The Theoretical Development of a New Multivariate beta Distribution
Karien Adamski, Schalk W. Human, Andriette Bekker
Department of Statistics, University of Pretoria, Pretoria, Gauteng, South Africa

Practitioners in the quality control environment require methods to monitor a process from the start of the production. Quesenberry (1991) presented Q-charts assuming that the observations from each sample are independent and identically distributed normal random variables. Human and Chakraborti (2010) proposed a Q-chart design for monitoring the process average when the measurements are from an exponential distribution and the parameter of the distribution is unknown. To gain more insight into the performance of a control chart, one needs to consider the run-length distribution of the proposed chart. To develop exact expressions for the probabilities of run-lengths the joint distribution of the charting statistic is needed.
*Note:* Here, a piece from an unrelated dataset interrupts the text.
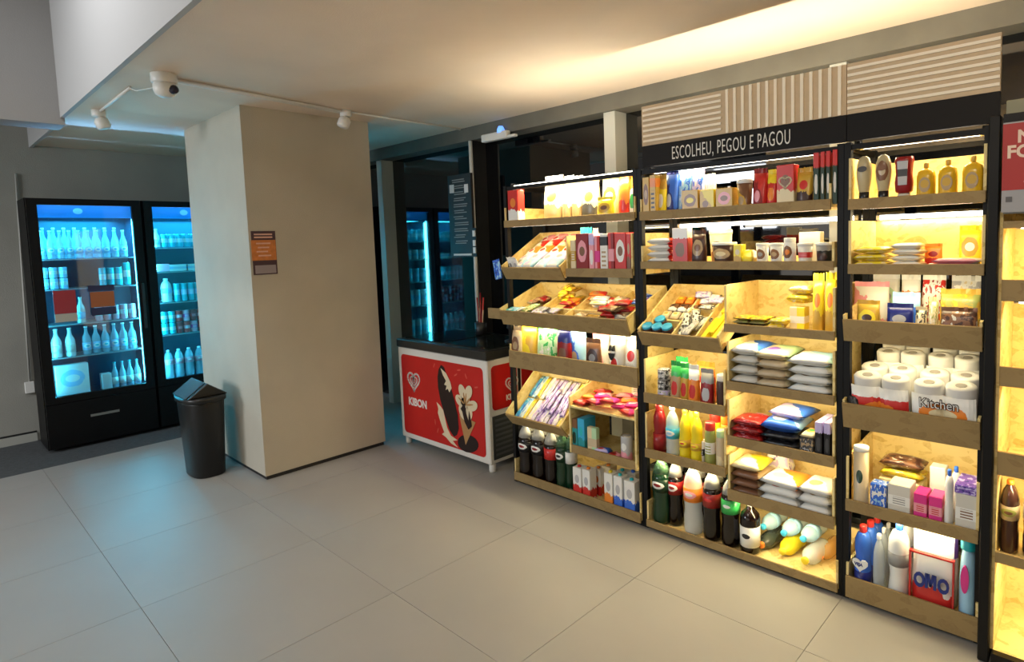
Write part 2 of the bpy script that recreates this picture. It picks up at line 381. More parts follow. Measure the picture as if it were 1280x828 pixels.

This gives rise to a new distribution that can be regarded as a generalized multivariate beta distribution. This generalized multivariate beta distribution is constructed from independent chi-squared random variables using the variables-in-common (or trivariate reduction) technique. The form of the construction of these random variables and their dependence structure originated from a problem identified in Statistical Process Control (SPC).

An overview of the problem statement is given and the newly developed generalized multivariate beta distribution is proposed.


Human SW, Chakraborti S (2010) Q charts for the exponential distribution. JSM 2010 Proceedings, Section on Quality and Productivity, Vancouver, British Columbia, Canada

Quesenberry CP (1991) SPC Q Charts for start-up processes and short or long runs. Journal of Quality Technology, 23(3), 213 – 224.

Keywords: Multivariate Beta; Chi-squared ratios; Variables-in-common technique; Shape analysis

Biography: Karien Adamski is a lecturer at the University of Pretoria in South Africa. This research forms part of her PhD studies under the supervision of Prof. Bekker and Dr. Human.